= Stated problem =
Reproduce the data in its entirety, exactly as supplied.

= Dataset section =
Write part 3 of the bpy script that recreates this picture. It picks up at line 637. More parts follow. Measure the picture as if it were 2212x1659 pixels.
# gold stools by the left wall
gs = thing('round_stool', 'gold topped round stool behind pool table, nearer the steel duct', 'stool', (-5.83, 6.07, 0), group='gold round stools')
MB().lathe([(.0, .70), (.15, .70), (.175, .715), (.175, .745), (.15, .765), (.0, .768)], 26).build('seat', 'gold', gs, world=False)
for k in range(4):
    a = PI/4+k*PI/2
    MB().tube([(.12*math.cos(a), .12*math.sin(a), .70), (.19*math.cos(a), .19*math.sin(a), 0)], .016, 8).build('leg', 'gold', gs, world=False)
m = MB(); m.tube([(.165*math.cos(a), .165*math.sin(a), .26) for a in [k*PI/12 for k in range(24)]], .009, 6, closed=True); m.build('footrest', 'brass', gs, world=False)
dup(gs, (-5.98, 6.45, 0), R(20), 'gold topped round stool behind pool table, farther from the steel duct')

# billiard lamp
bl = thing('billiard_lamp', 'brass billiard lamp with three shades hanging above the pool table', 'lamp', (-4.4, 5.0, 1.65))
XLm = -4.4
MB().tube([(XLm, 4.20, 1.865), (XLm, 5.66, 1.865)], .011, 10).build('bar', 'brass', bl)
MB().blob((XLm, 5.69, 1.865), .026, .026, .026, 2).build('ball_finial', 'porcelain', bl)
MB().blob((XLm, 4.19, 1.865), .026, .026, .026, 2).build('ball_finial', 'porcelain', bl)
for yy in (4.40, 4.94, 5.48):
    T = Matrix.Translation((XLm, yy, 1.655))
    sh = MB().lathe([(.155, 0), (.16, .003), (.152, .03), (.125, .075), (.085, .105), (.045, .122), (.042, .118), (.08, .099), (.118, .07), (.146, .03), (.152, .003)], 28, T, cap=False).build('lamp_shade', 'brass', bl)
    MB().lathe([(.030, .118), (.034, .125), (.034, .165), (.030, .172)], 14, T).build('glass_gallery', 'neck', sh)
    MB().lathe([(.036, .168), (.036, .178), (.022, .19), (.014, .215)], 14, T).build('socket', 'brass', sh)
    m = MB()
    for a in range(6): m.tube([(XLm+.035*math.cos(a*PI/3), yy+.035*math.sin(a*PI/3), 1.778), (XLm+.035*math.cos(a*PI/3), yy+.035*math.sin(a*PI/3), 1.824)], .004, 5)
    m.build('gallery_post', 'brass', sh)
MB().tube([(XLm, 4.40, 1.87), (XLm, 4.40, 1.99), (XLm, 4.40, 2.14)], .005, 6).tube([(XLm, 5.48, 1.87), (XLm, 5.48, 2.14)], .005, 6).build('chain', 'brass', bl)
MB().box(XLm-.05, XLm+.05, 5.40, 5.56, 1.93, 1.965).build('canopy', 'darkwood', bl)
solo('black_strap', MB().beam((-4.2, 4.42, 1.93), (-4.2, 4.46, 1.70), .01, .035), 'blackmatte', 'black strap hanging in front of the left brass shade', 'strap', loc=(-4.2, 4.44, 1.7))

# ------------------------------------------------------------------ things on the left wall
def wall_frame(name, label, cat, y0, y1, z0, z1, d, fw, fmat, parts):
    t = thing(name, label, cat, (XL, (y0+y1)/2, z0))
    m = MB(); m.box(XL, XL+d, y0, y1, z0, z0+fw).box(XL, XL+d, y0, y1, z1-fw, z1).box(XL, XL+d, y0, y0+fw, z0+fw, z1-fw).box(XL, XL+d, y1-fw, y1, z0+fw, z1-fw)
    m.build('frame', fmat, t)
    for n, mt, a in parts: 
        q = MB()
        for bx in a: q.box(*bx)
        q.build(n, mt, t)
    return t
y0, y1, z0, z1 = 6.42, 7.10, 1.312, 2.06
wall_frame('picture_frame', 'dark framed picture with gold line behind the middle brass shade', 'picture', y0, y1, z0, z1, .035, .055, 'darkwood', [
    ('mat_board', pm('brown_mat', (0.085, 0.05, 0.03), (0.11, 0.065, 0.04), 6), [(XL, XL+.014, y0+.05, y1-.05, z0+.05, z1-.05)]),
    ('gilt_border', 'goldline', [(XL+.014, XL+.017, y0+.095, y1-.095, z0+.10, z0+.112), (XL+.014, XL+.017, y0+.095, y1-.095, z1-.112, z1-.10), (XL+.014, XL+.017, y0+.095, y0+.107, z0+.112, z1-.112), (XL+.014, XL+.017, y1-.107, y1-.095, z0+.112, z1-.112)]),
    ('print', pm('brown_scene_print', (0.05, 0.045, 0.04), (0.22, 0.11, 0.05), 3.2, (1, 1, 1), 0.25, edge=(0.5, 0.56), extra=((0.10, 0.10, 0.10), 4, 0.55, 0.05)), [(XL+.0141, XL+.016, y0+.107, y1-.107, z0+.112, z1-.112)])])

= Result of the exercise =
Write part 3 of the bpy script that recreates this picture. It picks up at line 637. More parts follow. Measure the picture as if it were 2212x1659 pixels.
# gold stools by the left wall
gs = thing('round_stool', 'gold topped round stool behind pool table, nearer the steel duct', 'stool', (-5.83, 6.07, 0), group='gold round stools')
MB().lathe([(.0, .70), (.15, .70), (.175, .715), (.175, .745), (.15, .765), (.0, .768)], 26).build('seat', 'gold', gs, world=False)
for k in range(4):
    a = PI/4+k*PI/2
    MB().tube([(.12*math.cos(a), .12*math.sin(a), .70), (.19*math.cos(a), .19*math.sin(a), 0)], .016, 8).build('leg', 'gold', gs, world=False)
m = MB(); m.tube([(.165*math.cos(a), .165*math.sin(a), .26) for a in [k*PI/12 for k in range(24)]], .009, 6, closed=True); m.build('footrest', 'brass', gs, world=False)
dup(gs, (-5.98, 6.45, 0), R(20), 'gold topped round stool behind pool table, farther from the steel duct')

# billiard lamp
bl = thing('billiard_lamp', 'brass billiard lamp with three shades hanging above the pool table', 'lamp', (-4.4, 5.0, 1.65))
XLm = -4.4
MB().tube([(XLm, 4.20, 1.865), (XLm, 5.66, 1.865)], .011, 10).build('bar', 'brass', bl)
MB().blob((XLm, 5.69, 1.865), .026, .026, .026, 2).build('ball_finial', 'porcelain', bl)
MB().blob((XLm, 4.19, 1.865), .026, .026, .026, 2).build('ball_finial', 'porcelain', bl)
for yy in (4.40, 4.94, 5.48):
    T = Matrix.Translation((XLm, yy, 1.655))
    sh = MB().lathe([(.155, 0), (.16, .003), (.152, .03), (.125, .075), (.085, .105), (.045, .122), (.042, .118), (.08, .099), (.118, .07), (.146, .03), (.152, .003)], 28, T, cap=False).build('lamp_shade', 'brass', bl)
    MB().lathe([(.030, .118), (.034, .125), (.034, .165), (.030, .172)], 14, T).build('glass_gallery', 'neck', sh)
    MB().lathe([(.036, .168), (.036, .178), (.022, .19), (.014, .215)], 14, T).build('socket', 'brass', sh)
    m = MB()
    for a in range(6): m.tube([(XLm+.035*math.cos(a*PI/3), yy+.035*math.sin(a*PI/3), 1.778), (XLm+.035*math.cos(a*PI/3), yy+.035*math.sin(a*PI/3), 1.824)], .004, 5)
    m.build('gallery_post', 'brass', sh)
MB().tube([(XLm, 4.40, 1.87), (XLm, 4.40, 1.99), (XLm, 4.40, 2.14)], .005, 6).tube([(XLm, 5.48, 1.87), (XLm, 5.48, 2.14)], .005, 6).build('chain', 'brass', bl)
MB().box(XLm-.05, XLm+.05, 5.40, 5.56, 1.93, 1.965).build('canopy', 'darkwood', bl)
solo('black_strap', MB().beam((-4.2, 4.42, 1.93), (-4.2, 4.46, 1.70), .01, .035), 'blackmatte', 'black strap hanging in front of the left brass shade', 'strap', loc=(-4.2, 4.44, 1.7))

# ------------------------------------------------------------------ things on the left wall
def wall_frame(name, label, cat, y0, y1, z0, z1, d, fw, fmat, parts):
    t = thing(name, label, cat, (XL, (y0+y1)/2, z0))
    m = MB(); m.box(XL, XL+d, y0, y1, z0, z0+fw).box(XL, XL+d, y0, y1, z1-fw, z1).box(XL, XL+d, y0, y0+fw, z0+fw, z1-fw).box(XL, XL+d, y1-fw, y1, z0+fw, z1-fw)
    m.build('frame', fmat, t)
    for n, mt, a in parts: 
        q = MB()
        for bx in a: q.box(*bx)
        q.build(n, mt, t)
    return t
y0, y1, z0, z1 = 6.42, 7.10, 1.312, 2.06
wall_frame('picture_frame', 'dark framed picture with gold line behind the middle brass shade', 'picture', y0, y1, z0, z1, .035, .055, 'darkwood', [
    ('mat_board', pm('brown_mat', (0.085, 0.05, 0.03), (0.11, 0.065, 0.04), 6), [(XL, XL+.014, y0+.05, y1-.05, z0+.05, z1-.05)]),
    ('gilt_border', 'goldline', [(XL+.014, XL+.017, y0+.095, y1-.095, z0+.10, z0+.112), (XL+.014, XL+.017, y0+.095, y1-.095, z1-.112, z1-.10), (XL+.014, XL+.017, y0+.095, y0+.107, z0+.112, z1-.112), (XL+.014, XL+.017, y1-.107, y1-.095, z0+.112, z1-.112)]),
    ('print', pm('brown_scene_print', (0.05, 0.045, 0.04), (0.22, 0.11, 0.05), 3.2, (1, 1, 1), 0.25, edge=(0.5, 0.56), extra=((0.10, 0.10, 0.10), 4, 0.55, 0.05)), [(XL+.0141, XL+.016, y0+.107, y1-.107, z0+.112, z1-.112)])])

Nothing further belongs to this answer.